Golper developed and adapted all of these recipes in his own Brooklyn kitchen, writing them so that home bakers with only a few square feet of counter space could still make a good loaf. So I hatched a plan: Convince him to come to my tiny Brooklyn kitchen, walk me through a loaf and prove that—despite the dense bricks and gummy disappointments of my past—it really can be done.

He shows up bearing a baking sheet and holding an in-process loaf, tucked into a kitchen towel like a swaddled baby. We go with the bourbon bread (see the recipe), because everyone needs an excuse to open a bottle of bourbon while baking. It's the baker's version of uncorking a bottle of wine for risotto and drinking the rest of it.

Many of the recipes in Golper's book, like the one for bourbon bread, call for grains—like cornmeal—other than traditional white and whole wheat. When you're baking year-round with a variety of grains and flours, you're promoting crop rotation. "And that's the first step to sustainable farming," Golper says. Conveniently, it also means deeper flavor. His main objective with these recipes is to "maximize the flavor of the ingredients"—through technique, quality ingredients and a cold, slow fermentation.

Golper and the author in her home kitchen

The fermentation is what develops the bread's sweet, rich flavor. "You can make bread in five hours," Golper tells me, "but it won't taste anywhere near as good as bread that takes 70 hours. And for those longer times, you need a cold fermentation." With time, the nuances in the grains become more available to the yeasts, and the gases they emit—a big factor in the bread's flavor—become more nuanced as well.

Golper walks me through each step, and I try my hand at all of it, most importantly, the tuck-and-fold kneading technique he developed while testing the recipes for this book. I watch him and then try on my own, watch and then try again. Golper has an attentive sort of calmness and the comfort and assertiveness around dough that you'd expect from an award-winning baker. My hands are a bit more awkward when I work it, the dough thick and grainy from cornmeal, becoming more and more pillowy with each rest in the fridge. There's a tidiness to the tuck-and-fold technique, more like a math equation than the generic act of "kneading" that so many recipes call for. I'd argue that kneading is the most mystifying step, aside maybe from actual baking, in any bread recipe; this technique takes the guesswork out of it all.

Golper left me with a still-fermenting loaf in my fridge, and I was able to finish it on my own, setting my own timers, pulling it out for a tuck-and-fold before ducking out for drinks, setting the timer again when I got home, staying up past my bedtime waiting for bread to bake, going to sleep in an apartment full of bread smells and then springing out of bed in the morning for toast.

There's enough waxing poetic out there about the romance of bread baking, about the intoxicating smells it produces, about the pride that a fresh loaf can instill in the home baker.
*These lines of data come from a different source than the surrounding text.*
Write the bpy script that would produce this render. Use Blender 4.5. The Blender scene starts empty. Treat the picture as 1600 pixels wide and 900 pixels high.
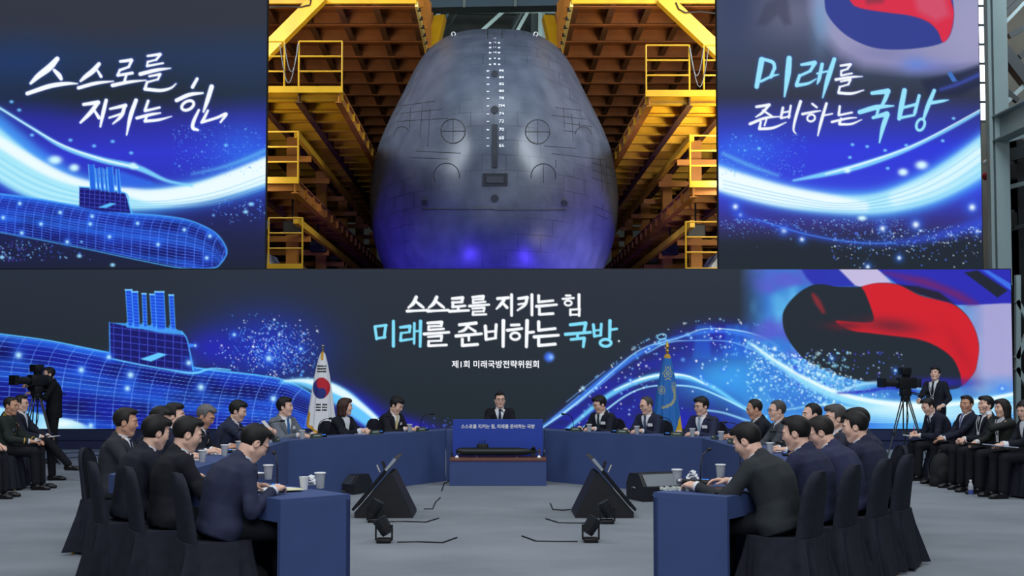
import bpy, bmesh, math, random, sys
import numpy as np
from mathutils import Vector, Matrix
from mathutils.bvhtree import BVHTree
random.seed(7); RNG = np.random.default_rng(7)
SC = bpy.context.scene; COL = SC.collection
PI = math.pi

# ------------------------------------------------------------------ camera
FPX, CX, CY, PITCH, CAMZ = 1800.0, 772.0, 506.3, math.radians(2.6), 1.55
cam_d = bpy.data.cameras.new('camera'); cam = bpy.data.objects.new('camera', cam_d); COL.objects.link(cam)
cam_d.sensor_width = 36.0; cam_d.lens = FPX / 1600 * 36
cam_d.shift_x = (800 - CX) / 1600; cam_d.shift_y = (CY - 450) / 1600
cam_d.clip_end = 400
cam.location = (0, 0, CAMZ); cam.rotation_euler = (PI / 2 + PITCH, 0, 0)
SC.camera = cam

# ------------------------------------------------------------------ view, world, light
SC.view_settings.view_transform = 'Standard'; SC.view_settings.look = 'None'
SC.view_settings.exposure = 0.0; SC.view_settings.gamma = 1.0; SC.view_settings.use_curve_mapping = False
SC.render.film_transparent = False
w = bpy.data.worlds.new('hall_air'); SC.world = w; w.use_nodes = True
w.node_tree.nodes['Background'].inputs[0].default_value = (0.62, 0.75, 1.0, 1)
w.node_tree.nodes['Background'].inputs[1].default_value = 0.13

def area(name, loc, aim, sx, sy, power, col=(1, 1, 1), spread=180):
    d = bpy.data.lights.new(name, 'AREA'); d.shape = 'RECTANGLE'; d.size = sx; d.size_y = sy
    d.energy = power; d.color = col; d.spread = math.radians(spread)
    o = bpy.data.objects.new(name, d); COL.objects.link(o); o.location = loc
    o.rotation_euler = (Vector(aim) - Vector(loc)).to_track_quat('-Z', 'Y').to_euler(); return o
def spot(name, loc, aim, power, col, angle, blend=0.6, size=0.15):
    d = bpy.data.lights.new(name, 'SPOT'); d.energy = power; d.color = col; d.spot_size = math.radians(angle)
    d.spot_blend = blend; d.shadow_soft_size = size
    o = bpy.data.objects.new(name, d); COL.objects.link(o); o.location = loc
    o.rotation_euler = (Vector(aim) - Vector(loc)).to_track_quat('-Z', 'Y').to_euler(); return o
# lighting truss above the meeting (out of the frame), hall lamps over the slipway, unseen added fills, blue floods on the hull
area('truss_light_front', (0, 5.0, 9.5), (0, 13.0, 0.5), 10, 2.5, 560, (0.93, 0.97, 1.0))
area('front_fill', (0, -5.0, 8.0), (0, 12.0, 0.8), 12, 3, 720, (0.95, 0.97, 1.0))  # added front wash from behind the camera, lifts table panels and faces
area('truss_light_left', (-6.5, 13.5, 9.0), (-1.5, 13.5, 0.5), 2.5, 9, 300, (0.93, 0.97, 1.0))
area('truss_light_right', (6.5, 13.5, 9.0), (1.5, 13.5, 0.5), 2.5, 9, 300, (0.93, 0.97, 1.0))
area('hall_lamp_side', (9.0, 16.0, 12.0), (12.5, 28.0, 7.0), 4, 4, 700, (0.85, 0.96, 1.0))
area('side_wall_fill', (13.6, 23.0, 13.0), (17.0, 33.0, 11.0), 2, 2, 260, (0.88, 0.97, 1.0), 110)  # extra fill added to brighten the right wall cladding
area('slip_lamp_high', (0, 33.0, 27.0), (0, 43.0, 12.0), 14, 3, 1150, (0.84, 0.92, 1.0))
area('slip_lamp_port', (-11.5, 31.0, 17.0), (-3.0, 43.0, 10.5), 4, 4, 700, (0.84, 0.92, 1.0), 100)
area('slip_lamp_starboard', (11.5, 31.0, 17.0), (3.5, 43.0, 10.0), 4, 4, 850, (0.84, 0.92, 1.0), 100)
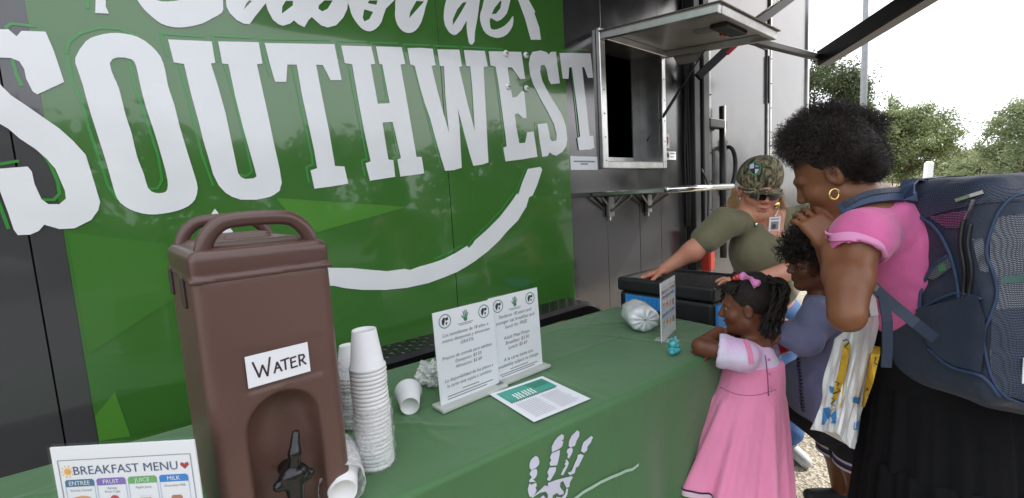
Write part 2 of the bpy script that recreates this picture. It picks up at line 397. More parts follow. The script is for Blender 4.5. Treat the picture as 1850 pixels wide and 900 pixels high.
tree_px('pale green tree on the right behind the chain fence', 1800, 30, 262, 336, 120, 16000, .085, LEAF[1], 15)
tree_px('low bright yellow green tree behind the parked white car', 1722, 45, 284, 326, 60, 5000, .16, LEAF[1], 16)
def far_wood():
    V = []; Fq = []; o = 0
    for i, px in enumerate(range(1470, 2150, 34)):
        Z = 120+20*math.sin(i*1.7); c = P(px, 312+4*math.sin(i*2.3)-(4 if px > 1700 else 0), Z); c[2] = 2.6+.8*math.sin(i)
        v, f, _ = leaves(c, (5.5, 5.5, 3.2+math.sin(i*3.1)), 1500, .38, 50+i, 40); V.append(v); Fq.append(f+o); o += len(v)
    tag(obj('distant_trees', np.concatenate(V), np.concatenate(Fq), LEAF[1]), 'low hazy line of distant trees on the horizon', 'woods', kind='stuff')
far_wood()
# the trees across the lot, seen as reflections in the glossy trailer side
def lot_trees():
    V = []; Fq = []; o = 0
    for i in range(16):
        x = -26+i*4.2; y = -17-3*math.sin(i*1.9); hgt = 4.6+.5*math.sin(i*2.7)
        v, f, _ = leaves((x, y, hgt*.52), (3.2, 2.6, hgt*.5), 2600, .26, 80+i, 45); V.append(v); Fq.append(f+o); o += len(v)
    tag(obj('tree_row_across_the_lot', np.concatenate(V), np.concatenate(Fq), LEAF[2]), 'row of trees across the lot mirrored in the trailer side', 'trees', kind='stuff')
lot_trees()
# ------------------------------------------------------------------ far street furniture
PALE = mat('galvanised pole', (.26, .27, .28), .5, .3, var=.1)
b = MB(); g = gz(1556, 12.5); b.tube([g, g+[0, 0, 4], g+[0, 0, 9.5]], [.085, .08, .06], 10)
lp = thing('light_pole', 'tall pale grey light pole behind the tall hair', 'light pole'); b.build('pole', PALE, lp, True)
b = MB(); b.tube([g+[0, 0, 9.4], g+[0, 0, 9.6], g+[1.2, -.5, 9.7]], .04, 8); b.build('arm', PALE, lp, True)
b = MB(); b.box(-.3, .3, -.13, .13, -.06, .06, .03, Matrix.Translation(tuple(g+[1.4, -.6, 9.7]))); b.build('lamp_head', PALE, lp)
WHITE = mat('white enamel', (.8, .8, .8), .4)
a0 = P(1664, 293, 13); a1 = P(1681, 293, 13)
b = MB(); xx = nrm(a1-a0); Mx = frame((a0+a1)/2*[1, 1, 0], xx, np.cross([0, 0, 1.], xx)); w_ = np.linalg.norm(a1-a0)/2
sg = thing('utility_pedestal', 'plain white upright marker post with rounded top above the pink shoulder', 'marker post')
b.box(-w_, w_, -.06, .06, .0, a0[2], .05, Mx); b.build('panel', WHITE, sg)
b = MB(); b.box(-w_-.05, w_+.05, -.12, .12, 0, .08, .01, Mx); b.build('base', PALE, sg)
BLK = mat('black powder coat', (.012, .012, .013), .45, var=.2)
def fence(label, A, B, nposts, h, pick):
    t = thing('metal_fence', label, 'fence'); A, B = np.array(A), np.array(B); d = (B-A)
    for i in range(nposts):
        p = A+d*i/(nposts-1); b = MB(); b.box(-.035, .035, -.035, .035, 0, h+.1, .008, Matrix.Translation(tuple(p))); b.build('post', BLK, t)
    for z in (.15, h):
        b = MB(); b.tube([A+[0, 0, z], B+[0, 0, z]], .022, 6); b.build('rail', BLK, t)
    b = MB(); n = int(np.linalg.norm(d)/pick)
    for i in range(n): p = A+d*i/n; b.tube([p+[0, 0, .1], p+[0, 0, h+.05]], .009, 4, False)
    o = b.build('pickets', BLK, t); o['kind'] = 'stuff'
fence('black picket fence running under the round shade tree', gz(1500, 30), gz(1762, 30), 8, 1.25, .14)
fence('dark wire fence with tall posts in front of the dry field', gz(1770, 22), gz(2050, 20), 6, 1.55, .10)
# car far across the lot
def car(label, px, Z, paint):
    t = thing('parked_car', label, 'car'); q = gz(px, Z); rt = CV(1, 0, .25); rt[2] = 0; M = frame(q, rt, np.cross([0, 0, 1.], nrm(rt)))
    b = MB(); pr = [(-2.1, .35), (-2.15, .75), (-1.95, .9), (-1.2, .95), (-.6, 1.42), (.7, 1.45), (1.4, 1.0), (2.05, .92), (2.15, .7), (2.1, .35)]
    v = [M @ Vector((x, s*.85, z)) for s in (-1, 1) for x, z in pr]; n = len(pr)
    b.add(v, [tuple(range(n)), tuple(range(2*n-1, n-1, -1))]+[(i, i+n, (i+1) % n+n, (i+1) % n) for i in range(n)]); b.build('body', paint, t)
    gl = mat('dark glass', (.02, .022, .025), .08)
    for x0, x1 in ((-.95, 0.), (.06, 1.0)):
        b = MB(); b.add([M @ Vector((x, -.86, z)) for x, z in ((x0, .98), (x1, .98), (min(x1, .68), 1.36), (max(x0, -.55), 1.36))], [(0, 1, 2, 3)]); b.build('window', gl, t)
    for x in (-1.35, 1.35):
        for s in (-.8, .8):
            b = MB(); b.lathe([(.0, -.1), (.33, -.1), (.33, .1), (0, .1)], 16, M @ Matrix.Translation((x, s, .33)) @ Matrix.Rotation(math.pi/2, 4, 'X')); b.build('wheel', BLK, t)
car('small white car parked far off behind the fence', 1704, 52, mat('car white', (.75, .75, .76), .25, coat=1.))
b = MB(); q = gz(1822, 9); zt = P(1822, 331, 9)[2]; mk = thing('delineator', 'orange round topped marker just above the backpack', 'marker')
b.tube([q, q+[0, 0, zt]], .02, 8); b.build('stake', PALE, mk, True)
b = MB(); b.ball(q+[0, 0, zt], .062, 14, 10); b.build('ball_top', mat('safety orange', (.75, .12, .03), .45), mk, True)

# ================================================================== TRAILER
TR = thing('food_trailer', 'long green and grey wrapped food trailer with white lettering and serving hatch', 'trailer')
def glossy(name, col, rough, metal=0., coat=0., wav=.06, wsc=1.6, spec=.5):
    m = bpy.data.materials.new(name); m.use_nodes = True; t = m.node_tree; b = t.nodes['Principled BSDF']
    b.inputs['Metallic'].default_value = metal; b.inputs['Coat Weight'].default_value = coat; b.inputs['Coat Roughness'].default_value = .03; b.inputs['Specular IOR Level'].default_value = spec
    co = t.nodes.new('ShaderNodeTexCoord'); n = t.nodes.new('ShaderNodeTexNoise'); n.inputs['Scale'].default_value = wsc; n.inputs['Detail'].default_value = 2; t.links.new(co.outputs['Object'], n.inputs['Vector'])
    n3 = t.nodes.new('ShaderNodeTexNoise'); n3.inputs['Scale'].default_value = 70; n3.inputs['Detail'].default_value = 2; t.links.new(co.outputs['Object'], n3.inputs['Vector'])
    ad = t.nodes.new('ShaderNodeMath'); ad.operation = 'MULTIPLY_ADD'; ad.inputs[1].default_value = .004; t.links.new(n3.outputs['Fac'], ad.inputs[0]); t.links.new(n.outputs['Fac'], ad.inputs[2])
    bp = t.nodes.new('ShaderNodeBump'); bp.inputs['Strength'].default_value = wav; bp.inputs['Distance'].default_value = .06; t.links.new(ad.outputs[0], bp.inputs['Height']); t.links.new(bp.outputs[0], b.inputs['Normal'])
    if coat: t.links.new(bp.outputs[0], b.inputs['Coat Normal'])
    n2 = t.nodes.new('ShaderNodeTexNoise'); n2.inputs['Scale'].default_value = 5; n2.inputs['Detail'].default_value = 7; t.links.new(co.outputs['Object'], n2.inputs['Vector'])
    mr = t.nodes.new('ShaderNodeMapRange'); mr.inputs[1].default_value = .3; mr.inputs[2].default_value = .7; mr.inputs[3].default_value = rough*.75; mr.inputs[4].default_value = rough*1.4
    t.links.new(n2.outputs['Fac'], mr.inputs[0]); t.links.new(mr.outputs[0], b.inputs['Roughness'])
    mx = t.nodes.new('ShaderNodeMixRGB'); mx.inputs[1].default_value = (*[c*.92 for c in col], 1); mx.inputs[2].default_value = (*[min(1, c*1.08) for c in col], 1)
    t.links.new(n2.outputs['Fac'], mx.inputs[0]); t.links.new(mx.outputs[0], b.inputs['Base Color']); return m
SKIN_M = glossy('grey trailer skin', (.150, .147, .150), .17, .85)
GREEN_M = glossy('green vinyl wrap', srgb(64, 112, 48), .13, coat=.9)
CHAR_M = glossy('charcoal vinyl wrap', (.058, .056, .058), .15, coat=.9)
LIT_W = glossy('white vinyl lettering', (.82, .825, .84), .2, coat=.4)
LIME = glossy('bright green vinyl', srgb(58, 140, 60), .2, coat=.5)
ALU = mat('bare aluminium', (.62, .61, .59), .28, .9, var=.12, vscale=12, bump=.05, bscale=50)
ALU_D = mat('dull aluminium', (.36, .355, .35), .38, .8, var=.15, vscale=9)
STEEL = mat('stainless steel', (.55, .55, .54), .22, .95, var=.08)
RUB = mat('black rubber', (.015, .015, .015), .6)
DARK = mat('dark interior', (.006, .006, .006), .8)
TOP, BOT = 3.75, .42
def panel(name, x0, x1, z0, z1, m, y=0., th=.03): b = MB(); b.box(x0, x1, y, y+th, z0, z1, .002); return b.build(name, m, TR)
WX0, WX1, WZ0, WZ1 = 2.315, 2.945, 1.555, 2.315           # hatch opening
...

The most surprising comfort for me though was being on someone (er, something) else's schedule, doing a little logistical dance. One of Golper's first mentors told him that "the bread is the boss"—and though these recipes are written to arm you with as much power as possible in this relationship, it's nice to let your bread do most of the work.

I recommend that you give it a few test runs to get to know the process, and then put it on the table at Thanksgiving. Sure, a yeasted bread adds work to an already-stressful holiday, but look at it this way: It can be ready the day before you eat and will make your kitchen smell marvelous. A homemade bourbon bread is an elegant alternative to corn bread (no offense, corn bread) and gives you an excuse to crack open the bourbon early. Your family will thank you on all accounts.